JF répond que tout le monde sent bien qu’il y a un problème du secteur public, mais là encore ce n’est pas la faute aux lois Aubry : les 3 fonctions publiques ont toujours fonctionné sur la base de compromis illégaux pour éviter des problèmes. Fallait-il attendre que nos partenaires européens soient décidés à faire comme nous ? La France est un pays qui se situe dans la moyenne (plutôt vers le bas) en matière de durée du travail. Il faut aussi noter l’extrême variété des solutions retenues. Les Pays bas ont déjà les 35 heures. L’Allemagne est à 32 heurs dans certaines branches. On observe une réduction très rapide au Japon (qui vient de très haut, il est vrai). Les USA augmentent lentement leur durée du travail. En France de 1982 à 1997, la RDT n’est que l’effet du travail à temps partiel. On aime bien s’y inspirer de « modèles » comme le modèle « Suédois » par exemple, mais cela signifie que les pays modèles sont, à un moment ou un autre, des innovateurs. Pourquoi pas nous ? En tout cas, la faiblesse du pouvoir syndical en France ne rend pas possible une décentralisation poussée du traitement du problème. Ce qui est certain, c’est qu’il y a des possibilités d’évolution sous réserve de bien prendre en compte la contrainte de compétitivité des entreprises et celui de l’équilibre des finances publiques.

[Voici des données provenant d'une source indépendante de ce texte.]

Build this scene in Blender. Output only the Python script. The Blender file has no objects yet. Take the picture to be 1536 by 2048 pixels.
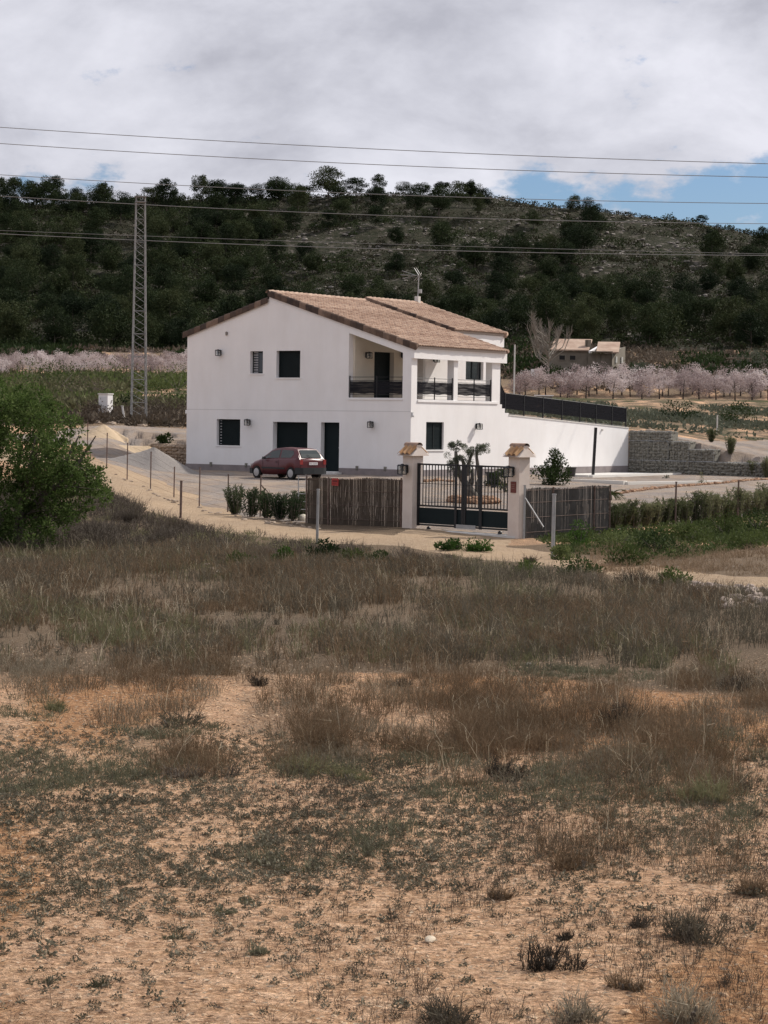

3. Le succès d’une politique de cette ampleur dépend de la manière dont elle est mise en œuvre. Face à sa complexité, les acteurs sociaux étaient-ils capables de le faire correctement ? ne fallait-il pas davantage de pédagogie ?

J.F : la gauche est arrivée au pouvoir de façon inattendue, avec un Sénat, un Conseil constitutionnel, une majorité difficiles à maîtriser. Le problème du chômage était prioritaire. Il était bien difficile de mettre en place une politique parfaitement rationnelle dans ces conditions. La rectification en cours de route en fonction des problèmes rencontrés est parfaitement légitime. Mais il ne faut pas imputer aux lois Aubry toutes les faiblesses de la société française. Cela étant, il n’est pas impossible que le dispositif ait contribué à l’échec électoral car, malheureusement, les chômeurs bénéficiaires ne votent que peu. Il est sûr en tout état de cause que les 35 heures ont provoqué un changement profond des comportements et donc une redynamisation de la réflexion sur notre société. Une appréciation plus positive de ces effets au moins sur le plan social se dégagera sans doute mieux le temps passant.